Men and women have approached business propositions with a timidity, hesitancy, and an attitude of mind based upon the emotion of fear within them and from the very start the success of their plans was doomed and each and every failure, each and every incident that delayed them in their progress, and each and every unfortunate incident was easily traceable to the fear that dominated their thinking and their acting. More fortunes in money and in the material things of life have been lost by those who hesitated out of fear than by those who ventured too quickly and without caution. Bravery and fearlessness beget power and a venturesome, optimistic, constructive attitude of mind, and this in turn attracts favorable conditions even when there are some unfavorable ones to be overcome. Fear creates a pessimistic attitude inwardly if not outwardly. And this attitude of mind attracts failure and it inhibits constructive thinking and it makes the mind cynical, doubtful, and creative of unfavorable anticipation which in turn become realities that enslave the individual.
 
There is only one way in which each individual can eliminate from his consciousness the influence of fear. It is first of all by becoming familiar with the fundamental principles of life and establishing a firm conviction in the mind and heart that all of the activities of the universe are essentially constructive and good, and that it is only our angle or view-point of some of these forces and operations in the universe that make them have the false appearance of being destructive.
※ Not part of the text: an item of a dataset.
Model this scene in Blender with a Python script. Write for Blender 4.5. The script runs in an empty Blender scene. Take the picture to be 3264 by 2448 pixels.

The second point is to establish in our minds and consciousness the absolute and eternal fact that all of these good and constructive processes of nature are the result of the constructive, beneficent, merciful, loving consciousness of God, and that God is love and goodness and that all seeming unkindnesses and injustices are due to our misunderstanding, misinterpretation, or miscomprehension of things as they are. The third is to become convinced of the fact that man is possessed of the creative power of God and that he is master of his own career and can create, both mentally and physically, the things that he requires, the things that he can image, and the things which will make him what he should be or what God intended him to be. The fourth is to practice the principles of this faith or belief in the omnipotence and goodness of God and the creative power within man by refusing to visualize that which is unfortunate, destructive, unhappy, sinful, or inharmonious to our best interests. The fifth point is to be venturesome and brave in the realization that we can overcome the evil more easily than we can escape the conclusions and creations of our own thinking; that poverty, ill health, unhappiness, misery, and failure in the conquest of life are things that we create if we give life to them, power to them, through our fear--our belief--of them.
 
The manifestation of fear--even in the guise of hesitancy and caution because of analysis and study--is a sign of weakness and never of strength. The strong are brave and the brave are venturesome. The weak are hesitant and the hesitant are fearful and the failures are of this class inevitably. Each new venture into the unknown, whether it be the unknown of finances, the unknown of business, the unknown of study and investigation, the unknown things of life, the unknown principles of religion, the unknown labyrinth of mental power, each venture into these unknown things is a victorious conquest and each brings strength to the character, fortitude to the emotions, and encouragement and progress to the mind and heart. Be brave, therefore, and make sure that your hesitancy, your extreme carefulness, your doubts and your delays for investigation, are not the alibis of fear and therefore the balls and chains that hold you in a false place in life and let only the dazzling picture of success and happiness pass before you as a parade upon the horizon while you are entombed in your false position and must watch the parade go by.